Word Nerd: Are Rules Only for Fools?
25 Apr
I love English. Even if I couldn’t tell you what the hell a dangling participle is, off the top of my head. Asked to define a split infinitive, I can only cite the Star Trek motto. Say orientated instead of oriented, however, and you will make me wince. But, if you were to say orientated in the middle of telling how you became a Harvard Lecturer in Planetary Sciences, I wouldn’t interrupt only to correct you.
Because of the number of years (we won’t say how many), that English and I have been trying to get along, I’m somewhat sensitive to its shapes (Is it verse? Is it prose?

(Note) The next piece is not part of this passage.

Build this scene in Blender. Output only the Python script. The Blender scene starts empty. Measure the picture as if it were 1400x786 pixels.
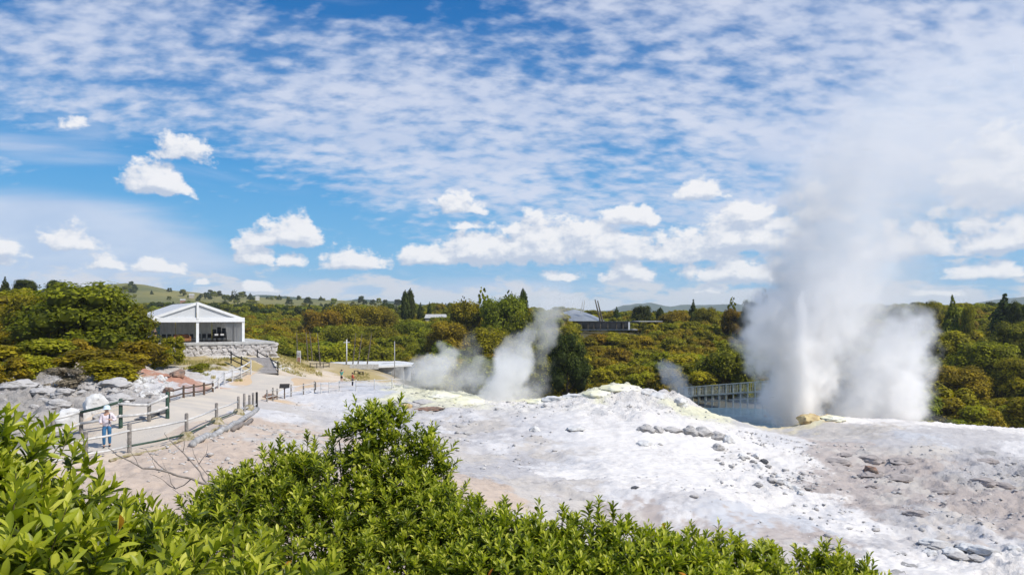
import bpy, bmesh, math, random
import numpy as np
from mathutils import Vector, Matrix, Euler, noise as mnoise
from mathutils.bvhtree import BVHTree

SC = bpy.context.scene
COL = SC.collection
PI = math.pi
# ------------------------------------------------------------------ camera
CAMZ, HOR, FOC = 8.0, 430.0, 1000.0      # eye height, horizon row and focal length in photo pixels
cam_d = bpy.data.cameras.new('camera'); cam = bpy.data.objects.new('camera', cam_d); COL.objects.link(cam)
SC.camera = cam
cam.location = (0, 0, CAMZ); cam.rotation_euler = (PI/2, 0, 0)
cam_d.sensor_width = 36; cam_d.lens = 36*FOC/1400; cam_d.shift_y = (HOR-393)/1400
cam_d.clip_start = 0.05; cam_d.clip_end = 20000

# ------------------------------------------------------------------ render settings
SC.view_settings.view_transform = 'Standard'; SC.view_settings.look = 'None'
SC.view_settings.exposure = 0.12; SC.view_settings.gamma = 1.0
cy = SC.cycles
try:
    cy.use_denoising = True; cy.denoiser = 'OPENIMAGEDENOISE'
except Exception: pass
cy.max_bounces = 22; cy.diffuse_bounces = 3; cy.glossy_bounces = 2; cy.transmission_bounces = 4
cy.transparent_max_bounces = 12; cy.volume_bounces = 20
cy.use_adaptive_sampling = True; cy.adaptive_threshold = 0.02
cy.volume_step_rate = 1.0; cy.volume_max_steps = 256
cy.sample_clamp_indirect = 6.0

# ------------------------------------------------------------------ node helpers
def node(nt, t, **kw):
    n = nt.nodes.new(t)
    for k, v in kw.items(): setattr(n, k, v)
    return n
def put(nt, sock, v):
    if isinstance(v, bpy.types.NodeSocket): nt.links.new(v, sock)
    elif v is not None: sock.default_value = v
def ma(nt, op, a, b=None, c=None, clamp=False):
    n = nt.nodes.new('ShaderNodeMath'); n.operation = op; n.use_clamp = clamp
    put(nt, n.inputs[0], a); put(nt, n.inputs[1], b); put(nt, n.inputs[2], c)
    return n.outputs[0]
def vm(nt, op, a, b=None, c=None, out=0):
    n = nt.nodes.new('ShaderNodeVectorMath'); n.operation = op
    put(nt, n.inputs[0], a)
    if b is not None: put(nt, n.inputs[3] if op == 'SCALE' else n.inputs[1], b)
    if c is not None: put(nt, n.inputs[2], c)
    return n.outputs['Value'] if op in ('LENGTH', 'DOT_PRODUCT', 'DISTANCE') else n.outputs[0]
def mixc(nt, f, a, b, bt='MIX'):
    n = nt.nodes.new('ShaderNodeMix'); n.data_type = 'RGBA'; n.blend_type = bt
    put(nt, n.inputs[0], f)
    for s, v in ((n.inputs[6], a), (n.inputs[7], b)):
        if isinstance(v, tuple) and len(v) == 3: v = v+(1,)
        put(nt, s, v)
    return n.outputs[2]
def ntex(nt, vec, scale, detail=4, rough=.55, dist=0.0, lac=2.0):
    n = nt.nodes.new('ShaderNodeTexNoise'); put(nt, n.inputs['Vector'], vec)
    n.inputs['Scale'].default_value = scale; n.inputs['Detail'].default_value = detail
    n.inputs['Roughness'].default_value = rough; n.inputs['Distortion'].default_value = dist
    n.inputs['Lacunarity'].default_value = lac
    return n
def sstep(nt, v, a, b, lo=0.0, hi=1.0):
    n = nt.nodes.new('ShaderNodeMapRange'); n.interpolation_type = 'SMOOTHSTEP'
    put(nt, n.inputs[0], v); n.inputs[1].default_value = a; n.inputs[2].default_value = b
    n.inputs[3].default_value = lo; n.inputs[4].default_value = hi
    return n.outputs[0]
def comb(nt, x, y, z=0.0):
    n = nt.nodes.new('ShaderNodeCombineXYZ')
    put(nt, n.inputs[0], x); put(nt, n.inputs[1], y); put(nt, n.inputs[2], z); return n.outputs[0]

# ------------------------------------------------------------------ sun and sky
SUN_EL, SUN_ROT = math.radians(50), math.radians(118)
sd = bpy.data.lights.new('sun', 'SUN'); sd.energy = 4.2; sd.angle = math.radians(.53); sd.color = (1, .96, .89)
sun = bpy.data.objects.new('sun', sd); COL.objects.link(sun)
sdir = Vector((math.sin(SUN_ROT)*math.cos(SUN_EL), math.cos(SUN_ROT)*math.cos(SUN_EL), math.sin(SUN_EL)))
sun.rotation_euler = (-sdir).to_track_quat('-Z', 'Y').to_euler(); sun.location = sdir*500

def azel(px, py):
    a = math.atan((px-700)/FOC); return a, math.atan((HOR-py)/math.hypot(FOC, px-700))
# cumulus puffs: photo column, row of the flat base, half width, height, strength
CUMULI = [(216,262,38,40,1.),(246,216,50,48,.62),(112,168,56,46,.25),(392,334,56,36,1.05),(347,362,28,26,1.),(398,362,28,22,.8),
 (486,366,54,28,.95),(356,398,30,16,.8),(98,336,52,38,.6),(8,346,40,36,.65),(142,366,36,26,.7),(214,370,40,22,.7),
 (592,360,46,28,1.),(655,358,58,44,1.15),(735,356,56,54,1.2),(805,356,62,54,1.15),(868,354,50,36,1.),(930,356,56,40,1.05),
 (1022,340,74,48,1.15),(1020,305,56,34,.85),(860,306,50,30,.85),(628,288,62,40,.6),(640,312,46,22,.55),(704,320,22,24,.7),
 (856,382,32,30,1.1),(1016,382,80,36,1.),(962,268,66,38,.65),(1375,278,66,80,1.1),(1374,342,66,42,1.),
 (966,400,22,14,.9),(1240,350,80,40,.9),(1352,378,64,24,.75),(1120,300,70,60,.6),(770,382,48,24,.6),(278,388,16,12,.6),
 (1280,402,60,20,.5),(-120,350,90,50,.9),(1560,340,90,60,.9)]
W = bpy.data.worlds.new('World'); SC.world = W; W.use_nodes = True
nt = W.node_tree; nt.nodes.clear()
g = bpy.data.node_groups.new('cumulus_field', 'ShaderNodeTree')
g.interface.new_socket('P', in_out='INPUT', socket_type='NodeSocketVector')
g.interface.new_socket('F', in_out='OUTPUT', socket_type='NodeSocketFloat')
gi = g.nodes.new('NodeGroupInput'); go = g.nodes.new('NodeGroupOutput')
acc = None
for px, base, hw, hh, st in CUMULI:
    a, e = azel(px, base); ra = hw/FOC; re_ = hh/FOC
    v = vm(g, 'MULTIPLY_ADD', gi.outputs[0], (1/ra, 1/re_, 0), (-a/ra, -e/re_, 0))
    d = ma(g, 'SUBTRACT', st*.62, ma(g, 'MULTIPLY', vm(g, 'LENGTH', v), .62))
    y = g.nodes.new('ShaderNodeSeparateXYZ'); g.links.new(v, y.inputs[0])
    b = ma(g, 'MULTIPLY_ADD', y.outputs[1], 1.5, .16)
    m = ma(g, 'MINIMUM', d, b)
    acc = m if acc is None else ma(g, 'MAXIMUM', acc, m)
sq = vm(g, 'MULTIPLY', gi.outputs[0], (1, 1.35, 1))
n1 = ntex(g, sq, 30, 7, .60, .0).outputs[0]
n1 = ma(g, 'MULTIPLY', ma(g, 'SUBTRACT', n1, .5), 1.25)
g.links.new(ma(g, 'ADD', acc, n1), go.inputs[0])

tc = node(nt, 'ShaderNodeTexCoord'); sp = node(nt, 'ShaderNodeSeparateXYZ'); nt.links.new(tc.outputs['Generated'], sp.inputs[0])
X, Y, Z = sp.outputs
az = ma(nt, 'ARCTAN2', X, Y); el = ma(nt, 'ARCSINE', Z); P = comb(nt, az, el)
sky = node(nt, 'ShaderNodeTexSky'); sky.sky_type = 'NISHITA'; sky.sun_disc = False
sky.sun_elevation = SUN_EL; sky.sun_rotation = SUN_ROT; sky.air_density = 1.0; sky.dust_density = .6; sky.ozone_density = 2.5
hs = node(nt, 'ShaderNodeHueSaturation'); hs.inputs['Saturation'].default_value = 1.32; hs.inputs['Value'].default_value = 1.22
hs.inputs['Hue'].default_value = .492
nt.links.new(sky.outputs[0], hs.inputs['Color'])
gr = node(nt, 'ShaderNodeValToRGB'); ge = gr.color_ramp.elements; ge[0].position = 0; ge[0].color = (3.0,6.2,9.6,1); ge[1].position = 1; ge[1].color = (.10,1.5,4.8,1)
for ps, cc in ((.10,(1.35,5.0,9.2)),(.18,(.75,4.0,8.6)),(.28,(.30,2.6,6.9)),(.40,(.08,1.7,5.5))):
    e_ = ge.new(ps); e_.color = (*cc, 1)
nt.links.new(ma(nt, 'MAXIMUM', Z, 0.0), gr.inputs[0])
skyc = mixc(nt, .85, hs.outputs[0], gr.outputs[0])
# high altocumulus sheet seen in perspective
zc = ma(nt, 'ADD', ma(nt, 'MAXIMUM', Z, 0.0), .35)
q = comb(nt, ma(nt, 'DIVIDE', X, zc), ma(nt, 'DIVIDE', Y, zc))
mp = node(nt, 'ShaderNodeMapping'); mp.inputs['Rotation'].default_value = (0, 0, math.radians(-28)); mp.inputs['Scale'].default_value = (.8, 1.25, 1)
nt.links.new(q, mp.inputs[0])
nf = ntex(nt, mp.outputs[0], 21, 3.5, .52, .08).outputs[0]
nm = ntex(nt, mp.outputs[0], 3.6, 3, .5, .25).outputs[0]
# broad cover: more sheet towards the middle and right, clear gaps upper and middle left
def blob(px, py, rx, ry, w):
    a, e = azel(px, py)
    v = vm(nt, 'MULTIPLY_ADD', P, (FOC/rx, FOC/ry, 0), (-a*FOC/rx, -e*FOC/ry, 0))
    l = vm(nt, 'LENGTH', v)
    return ma(nt, 'MULTIPLY', sstep(nt, l, 0, 1, 1, 0), w)
cov = .56
for bl in [(1050,130,560,230,.13),(640,190,360,170,.17),(1350,60,420,200,.14),(330,130,380,140,.14),(520,0,330,50,-.26),(150,60,330,110,.04),
           (60,230,240,70,-.30),(250,280,330,90,-.30),(450,345,300,70,-.2),(80,310,330,120,.12),(850,300,400,90,.10),(30,220,120,30,.28),(1250,230,420,120,.10)]:
    cov = ma(nt, 'ADD', cov, blob(*bl))
dens = ma(nt, 'ADD', ma(nt, 'MULTIPLY', nf, 1.05), ma(nt, 'MULTIPLY', nm, .70))
dens = ma(nt, 'SUBTRACT', dens, .13)
dens = ma(nt, 'ADD', dens, ma(nt, 'SUBTRACT', cov, .56))
alto = sstep(nt, dens, .60, 1.10)
alto = ma(nt, 'MULTIPLY', alto, sstep(nt, Z, .02, .15, .15, .88))
base_ = ma(nt, 'MULTIPLY', sstep(nt, ma(nt, 'ADD', cov, ma(nt, 'MULTIPLY', ma(nt, 'SUBTRACT', nm, .5), .5)), .45, 1.15), sstep(nt, Z, .03, .16, .1, .42))
alto = ma(nt, 'SUBTRACT', 1.0, ma(nt, 'MULTIPLY', ma(nt, 'SUBTRACT', 1.0, alto), ma(nt, 'SUBTRACT', 1.0, base_)))
# smooth veils of thin cloud, drawn out sideways
veil = ntex(nt, vm(nt, 'MULTIPLY', P, (3.2, 15, 1)), 1.0, 5, .55, .6).outputs[0]
veilb = ma(nt, 'ADD', ma(nt, 'ADD', .0, blob(30, 330, 330, 85, .75)), ma(nt, 'ADD', blob(30, 205, 150, 24, .30), blob(620, 395, 420, 26, .34)))
veilb = ma(nt, 'ADD', veilb, blob(1180, 210, 380, 110, .36))
veilm = ma(nt, 'MULTIPLY', sstep(nt, ma(nt, 'ADD', veil, veilb), .52, .92), .8)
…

No, it’s spoken word!), its structures (which Lewis Carroll had no mind to mind), and its sounds (lead vs. lead, onomatopoeias). And maybe because of sheer habit, I find these elements both fun and useful.
But, imagine English to be an axis around which the world revolves. In the Arctic north, there are people who dread the freezing winds of grammar, the white expanses of syntax and spellings, the thin ice sheet that is pronunciation. In the Antarctic, we have the tribe called the grammar Nazis. They destroy people who misuse apostrophes, and hunt those who don’t know the difference between their, there and they’re. Their weapon of choice is sarcasm made very visible on social media.

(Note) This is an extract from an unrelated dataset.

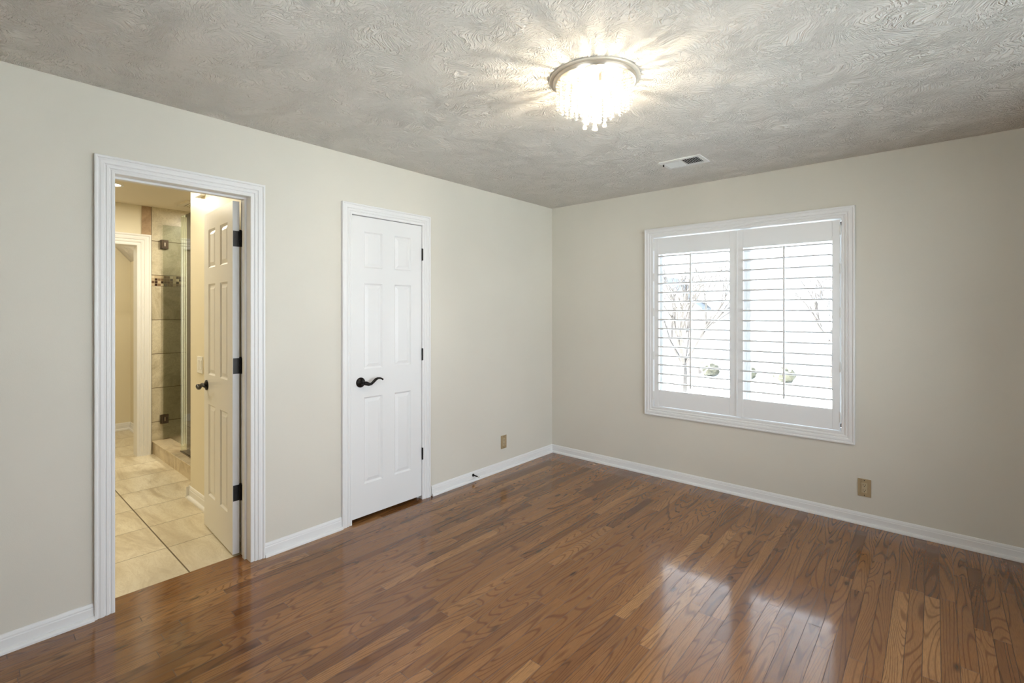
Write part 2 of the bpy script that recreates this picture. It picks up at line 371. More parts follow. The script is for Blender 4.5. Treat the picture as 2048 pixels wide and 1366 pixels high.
baseboard('baseboard_front', 'y', YN, 1, 0.0, XR, 'white baseboard behind the camera')

def jambs(bm, y0, y1, top, x0=WX0-0.004, x1=0.0):
    box(bm, x0, x1, y0-J, y0, 0, top+J); box(bm, x0, x1, y1, y1+J, 0, top+J); box(bm, x0, x1, y0, y1, top, top+J)
# bathroom doorway casing and jamb
bm = bmesh.new(); casing(bm, BO[0], BO[1], 0.0, BO[2], CAS, wall_x(0.0, 1)); t1 = tag(link('trim_1', bm, M_trim), 'white fluted casing round the open bathroom doorway', 'trim', kind='structure')
bm = bmesh.new(); jambs(bm, *BO); link('jamb', bm, M_trim, t1)
bm = bmesh.new()
box(bm, -0.083, -0.050, BO[0], BO[0]+0.010, 0, BO[2]-0.010); box(bm, -0.083, -0.050, BO[1]-0.010, BO[1], 0, BO[2]-0.010); box(bm, -0.083, -0.050, BO[0], BO[1], BO[2]-0.010, BO[2])
link('door_stop_strip', bm, M_trim, t1)
bm = bmesh.new(); casing(bm, BO[0], BO[1], 0.0, BO[2], CAS, wall_x(WX0, -1)); link('bathroom_side_casing', bm, M_trim, t1)
# closet casing and jamb
bm = bmesh.new(); casing(bm, CO[0]+0.004, CO[1]-0.004, 0.0, CO[2], [(a*0.96, b) for a, b in CAS], wall_x(0.0, 1)); t2 = tag(link('trim_2', bm, M_trim), 'white fluted casing round the closed closet door', 'trim', kind='structure')
bm = bmesh.new(); jambs(bm, *CO); link('jamb', bm, M_trim, t2)
bm = bmesh.new(); xs = (-0.075, -0.042)
box(bm, *xs, CO[0], CO[0]+0.012, 0, CO[2]-0.012); box(bm, *xs, CO[1]-0.012, CO[1], 0, CO[2]-0.012); box(bm, *xs, CO[0], CO[1], CO[2]-0.012, CO[2]); link('door_stop_strip', bm, M_trim, t2)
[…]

Both these perspectives seem slightly off to me. Why treat English as merely a barren expanse of land, rather than an equatorial jungle, where you can constantly discover new species of flora and fauna? Nearly 5400 words are created every year – some are stolen from other languages, some new words are just consistent mistakes (nadder, napron, numpire became adder, apron, umpire), and some are simply invented (swagger, fragrance, nerd). A couple of decades ago, starting a sentence with and or but was unacceptable. Not anymore. What we all need to remember is that languages evolve. And if the language evolves, how can grammar stay behind?

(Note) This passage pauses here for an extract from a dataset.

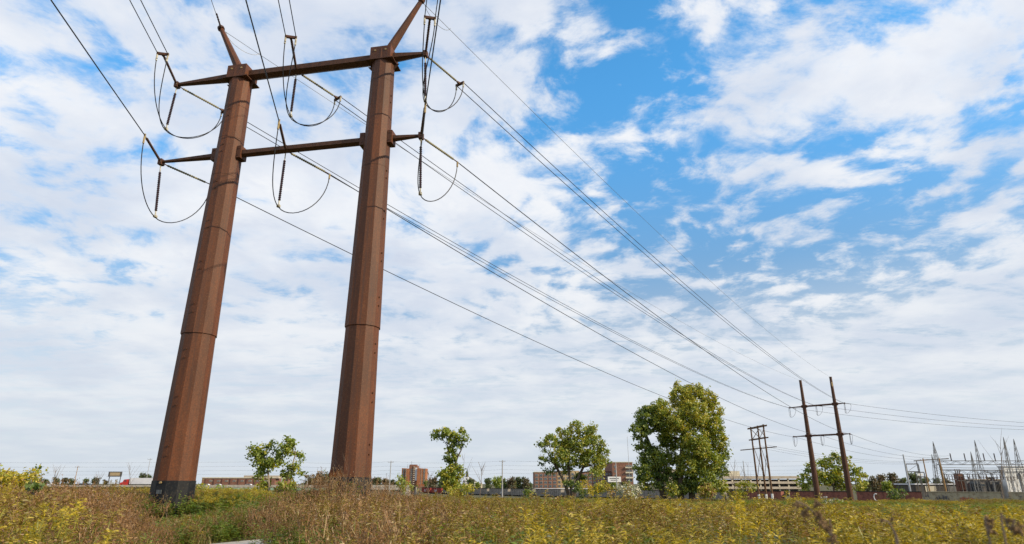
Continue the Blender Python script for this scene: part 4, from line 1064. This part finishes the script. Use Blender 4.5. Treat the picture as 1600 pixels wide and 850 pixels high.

However, I am not making an argument for chaos. If everyone chose to write and speak exactly how they pleased, the world would come to an end in less than the time it takes to spell Jabberwocky. Language is like a game and needs its rules – like grammar, syntax and spelling. These are bridges which help make language, and the larger world, meaningful.
And while it might be ok, someday, to use the word literally figuratively, it is not this day.